Exercise requirements: Work out how many lines in the listing below include the word "Write"; answer with the number alone.

Exercise input:
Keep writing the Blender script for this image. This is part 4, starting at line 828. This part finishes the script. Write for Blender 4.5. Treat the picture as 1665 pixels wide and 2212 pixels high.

...

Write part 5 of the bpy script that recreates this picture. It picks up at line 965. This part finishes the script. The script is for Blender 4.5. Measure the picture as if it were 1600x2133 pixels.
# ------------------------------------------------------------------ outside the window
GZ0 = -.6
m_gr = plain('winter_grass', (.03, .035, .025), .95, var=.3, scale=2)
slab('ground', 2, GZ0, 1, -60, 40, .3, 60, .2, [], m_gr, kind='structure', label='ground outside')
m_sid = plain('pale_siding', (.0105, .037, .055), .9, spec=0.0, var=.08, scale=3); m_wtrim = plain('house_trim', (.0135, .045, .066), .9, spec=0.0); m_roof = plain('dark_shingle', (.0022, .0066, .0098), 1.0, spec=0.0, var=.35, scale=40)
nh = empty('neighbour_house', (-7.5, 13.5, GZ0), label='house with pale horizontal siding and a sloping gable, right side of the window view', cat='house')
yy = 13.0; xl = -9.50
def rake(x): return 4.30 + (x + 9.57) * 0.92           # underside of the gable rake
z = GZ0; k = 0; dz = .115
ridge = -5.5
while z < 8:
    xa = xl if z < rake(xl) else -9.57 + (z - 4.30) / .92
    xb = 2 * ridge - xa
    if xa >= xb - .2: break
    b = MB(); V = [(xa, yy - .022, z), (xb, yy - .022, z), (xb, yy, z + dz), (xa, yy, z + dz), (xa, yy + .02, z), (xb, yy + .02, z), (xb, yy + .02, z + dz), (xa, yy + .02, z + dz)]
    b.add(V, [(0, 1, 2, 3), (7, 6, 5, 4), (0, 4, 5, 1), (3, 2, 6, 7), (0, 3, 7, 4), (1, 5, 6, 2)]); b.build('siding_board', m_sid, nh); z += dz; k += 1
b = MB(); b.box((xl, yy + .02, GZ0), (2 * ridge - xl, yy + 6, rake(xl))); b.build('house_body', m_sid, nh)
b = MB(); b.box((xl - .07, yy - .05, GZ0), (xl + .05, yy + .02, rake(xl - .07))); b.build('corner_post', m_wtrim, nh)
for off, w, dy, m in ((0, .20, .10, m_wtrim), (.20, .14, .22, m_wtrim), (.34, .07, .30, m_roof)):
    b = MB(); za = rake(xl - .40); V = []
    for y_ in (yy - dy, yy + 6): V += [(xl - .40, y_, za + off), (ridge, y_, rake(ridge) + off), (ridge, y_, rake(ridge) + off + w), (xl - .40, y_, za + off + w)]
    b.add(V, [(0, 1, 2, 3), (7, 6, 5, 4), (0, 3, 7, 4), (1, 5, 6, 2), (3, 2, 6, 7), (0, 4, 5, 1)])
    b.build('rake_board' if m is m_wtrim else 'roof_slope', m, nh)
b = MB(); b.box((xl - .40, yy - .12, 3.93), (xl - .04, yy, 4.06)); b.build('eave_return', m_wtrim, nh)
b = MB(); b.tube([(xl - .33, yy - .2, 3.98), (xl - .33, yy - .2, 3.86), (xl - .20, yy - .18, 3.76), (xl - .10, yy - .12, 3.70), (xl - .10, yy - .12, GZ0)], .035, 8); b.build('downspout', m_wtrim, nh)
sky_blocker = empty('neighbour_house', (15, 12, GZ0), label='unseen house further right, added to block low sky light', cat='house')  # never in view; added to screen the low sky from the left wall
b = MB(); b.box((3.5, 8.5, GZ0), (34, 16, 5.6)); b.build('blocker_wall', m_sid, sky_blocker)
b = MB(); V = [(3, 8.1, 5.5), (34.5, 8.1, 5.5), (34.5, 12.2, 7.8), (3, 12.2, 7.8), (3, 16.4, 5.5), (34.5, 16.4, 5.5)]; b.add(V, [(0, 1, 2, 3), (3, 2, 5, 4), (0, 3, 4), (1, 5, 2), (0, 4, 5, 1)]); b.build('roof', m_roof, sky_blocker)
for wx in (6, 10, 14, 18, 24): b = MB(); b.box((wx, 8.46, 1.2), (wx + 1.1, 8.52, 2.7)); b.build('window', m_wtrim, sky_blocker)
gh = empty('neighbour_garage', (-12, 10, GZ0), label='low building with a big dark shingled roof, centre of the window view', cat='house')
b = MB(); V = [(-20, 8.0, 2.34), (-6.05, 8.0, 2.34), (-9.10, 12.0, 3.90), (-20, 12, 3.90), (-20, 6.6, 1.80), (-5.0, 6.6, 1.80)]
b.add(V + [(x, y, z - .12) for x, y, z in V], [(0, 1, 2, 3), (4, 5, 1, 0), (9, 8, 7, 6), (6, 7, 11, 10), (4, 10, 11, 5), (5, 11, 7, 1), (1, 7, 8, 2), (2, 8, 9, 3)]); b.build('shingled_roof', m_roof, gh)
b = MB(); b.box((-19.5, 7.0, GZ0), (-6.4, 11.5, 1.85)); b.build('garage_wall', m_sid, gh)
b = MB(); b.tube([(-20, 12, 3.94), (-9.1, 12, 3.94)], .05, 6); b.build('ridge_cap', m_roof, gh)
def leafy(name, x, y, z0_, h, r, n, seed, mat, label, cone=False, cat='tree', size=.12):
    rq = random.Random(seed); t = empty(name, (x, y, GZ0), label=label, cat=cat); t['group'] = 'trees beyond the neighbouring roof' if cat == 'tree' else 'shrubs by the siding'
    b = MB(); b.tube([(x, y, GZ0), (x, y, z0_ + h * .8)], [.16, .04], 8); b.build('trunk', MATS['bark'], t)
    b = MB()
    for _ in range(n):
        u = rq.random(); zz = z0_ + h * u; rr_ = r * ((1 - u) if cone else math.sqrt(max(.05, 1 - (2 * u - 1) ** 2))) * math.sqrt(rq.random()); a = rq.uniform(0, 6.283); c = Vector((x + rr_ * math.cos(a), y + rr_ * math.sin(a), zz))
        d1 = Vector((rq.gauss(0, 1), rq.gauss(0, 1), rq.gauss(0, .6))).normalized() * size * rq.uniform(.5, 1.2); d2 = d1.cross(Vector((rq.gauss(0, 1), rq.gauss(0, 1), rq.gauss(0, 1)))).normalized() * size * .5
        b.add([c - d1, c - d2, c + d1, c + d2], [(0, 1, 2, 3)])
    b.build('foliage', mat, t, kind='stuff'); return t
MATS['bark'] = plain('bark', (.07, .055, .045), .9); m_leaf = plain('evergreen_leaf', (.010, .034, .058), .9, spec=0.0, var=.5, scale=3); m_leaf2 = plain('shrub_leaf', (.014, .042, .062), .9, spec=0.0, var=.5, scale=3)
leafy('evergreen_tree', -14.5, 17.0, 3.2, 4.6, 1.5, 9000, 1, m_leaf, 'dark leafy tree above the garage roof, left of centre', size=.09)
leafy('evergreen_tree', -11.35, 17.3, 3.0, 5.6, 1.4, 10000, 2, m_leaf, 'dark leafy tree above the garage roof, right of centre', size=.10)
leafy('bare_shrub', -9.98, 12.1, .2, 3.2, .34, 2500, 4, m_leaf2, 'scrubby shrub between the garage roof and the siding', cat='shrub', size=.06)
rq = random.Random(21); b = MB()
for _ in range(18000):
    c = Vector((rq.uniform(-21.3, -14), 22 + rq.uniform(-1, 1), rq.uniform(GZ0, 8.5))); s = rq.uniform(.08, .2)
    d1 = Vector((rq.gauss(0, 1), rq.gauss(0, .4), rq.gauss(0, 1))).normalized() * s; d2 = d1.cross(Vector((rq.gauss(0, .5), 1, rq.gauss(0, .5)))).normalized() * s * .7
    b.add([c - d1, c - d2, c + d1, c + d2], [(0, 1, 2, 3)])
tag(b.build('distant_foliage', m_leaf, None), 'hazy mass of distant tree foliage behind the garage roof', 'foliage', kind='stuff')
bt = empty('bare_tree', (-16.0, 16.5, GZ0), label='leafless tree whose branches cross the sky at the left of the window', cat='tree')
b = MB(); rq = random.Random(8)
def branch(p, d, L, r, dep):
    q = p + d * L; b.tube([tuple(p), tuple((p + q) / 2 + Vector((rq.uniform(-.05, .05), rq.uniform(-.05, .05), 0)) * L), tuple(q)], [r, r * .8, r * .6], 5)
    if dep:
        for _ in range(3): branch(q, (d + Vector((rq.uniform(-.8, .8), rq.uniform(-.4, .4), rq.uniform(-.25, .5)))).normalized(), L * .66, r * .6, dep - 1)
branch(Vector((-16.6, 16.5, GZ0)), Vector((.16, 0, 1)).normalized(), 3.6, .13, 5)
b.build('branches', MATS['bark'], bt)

Output of the task: 2